Aujourd’hui, certaines familles békées dominent aux Antilles l’essentiel de l’import-export et les grands centres commerciaux. En 2012, le groupe Hayot était classé 185e du palmarès des plus grandes fortunes de France, avec une fortune estimée à 275 millions. Le groupe Huygues Despointes, avec 150 millions, est classé 331e. Les fortunes amassées par ces capitalistes et leurs ancêtres l’ont bien été sur le dos des travailleurs, esclaves ou salariés. Pour l’avoir exprimé, la CGTG se retrouve condamnée et confrontée à un grave problème financier, au point de ne pas pouvoir faire face à ses charges courantes.
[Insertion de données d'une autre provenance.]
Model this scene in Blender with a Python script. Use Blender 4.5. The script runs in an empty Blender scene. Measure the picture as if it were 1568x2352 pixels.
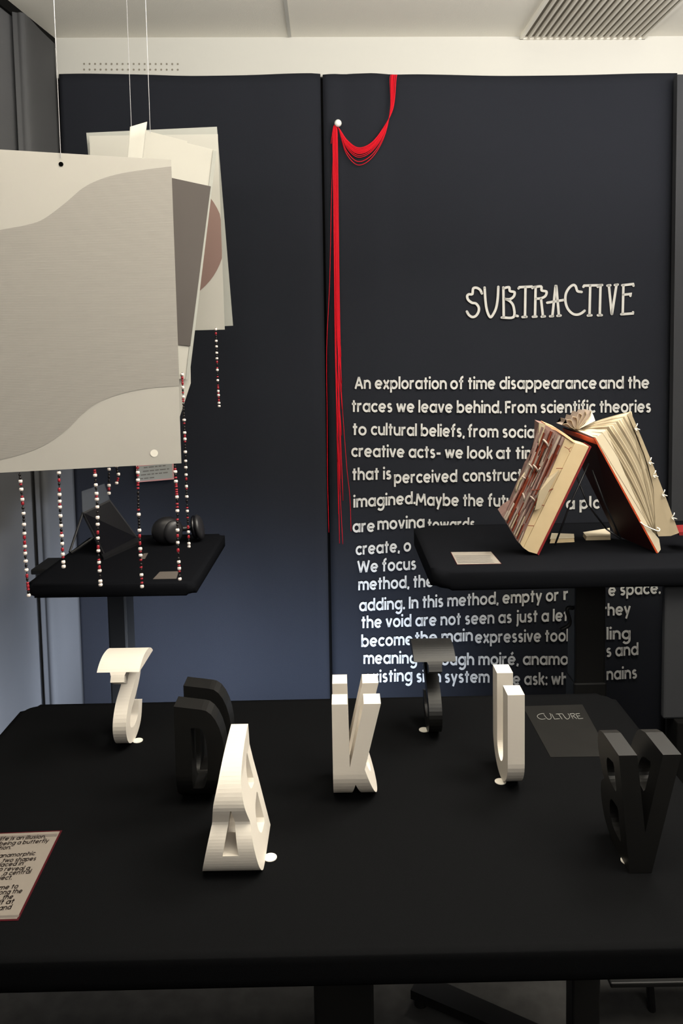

Pour des déclarations infamantes à l’égard des Noirs, certains Békés et autres grands patrons ont eu à subir des condamnations autrement plus légères : le Béké martiniquais Alain Huygues Despointes avait été relaxé et « blanchi » par la cour de cassation de l’accusation d’apologie de crime contre l’humanité, pour laquelle il avait été condamné en première instance et en appel. Il avait exprimé en 2009 son regret que les historiens « parlent surtout des mauvais côtés de l’esclavage, il y en a des bons aussi » et affirmait sa volonté de « préserver la race ». Sylvie Hayot, rejeton d’une autre famille békée, fut condamnée à six mois avec sursis. Elle avait traité de « sales nègres » et agressé physiquement les pompiers venus la secourir après un accident de voiture. Le parfumeur Guerlain a été condamné en 2012 à 6 000 euros d’amende pour injure à caractère raciste. Il avait déclaré sur France 2 : « Pour une fois je me suis mis à travailler comme un nègre. Je ne sais pas si les nègres ont toujours tellement travaillé, mais enfin… » Rien qui puisse les acculer à la ruine ni même écorner légèrement leur patrimoine !

La condamnation de 53 470 euros infligée à la CGTG apparaît comme un moyen pour le grand patronat local et la justice de tenter de briser un syndicat qui les gêne. Seul syndicat à s’opposer au plan de licenciement à Milenis, la CGTG a aussi fait plier une autre famille békée particulièrement arrogante, les Dormoy, sur la plantation de banane Bois Debout à Capesterre-Belle-Eau.

En vingt-cinq ans, il y a eu dix décès dus à des accidents du travail sur cette plantation. Louis Dormoy a été condamné pour la première fois, en 2009, à douze mois de prison avec sursis et 10 000 euros d’amende, suite à une plainte portée par la famille d’une des victimes, soutenue par la CGTG. Puis, en 2015, l’inspection du travail a dressé un procès-verbal pour entrave au droit d’alerte et de retrait du comité d’hygiène et sécurité. La CGTG s’est portée partie civile sur cette plainte qui a été retenue par le procureur. Et le 12 février 2016 Dormoy devra s’expliquer devant le tribunal correctionnel. Finalement, le patriarche Louis Dormoy, devant lequel les travailleurs devaient auparavant passer en baissant la tête, a démissionné du conseil d’administration.

La CGTG est donc perçue par le patronat local comme une entrave à licencier et exploiter sans merci, dont il voudrait bien se débarrasser. Les Békés et la justice coloniale se serrent les coudes. Mais la CGTG entend bien mener la contre-offensive.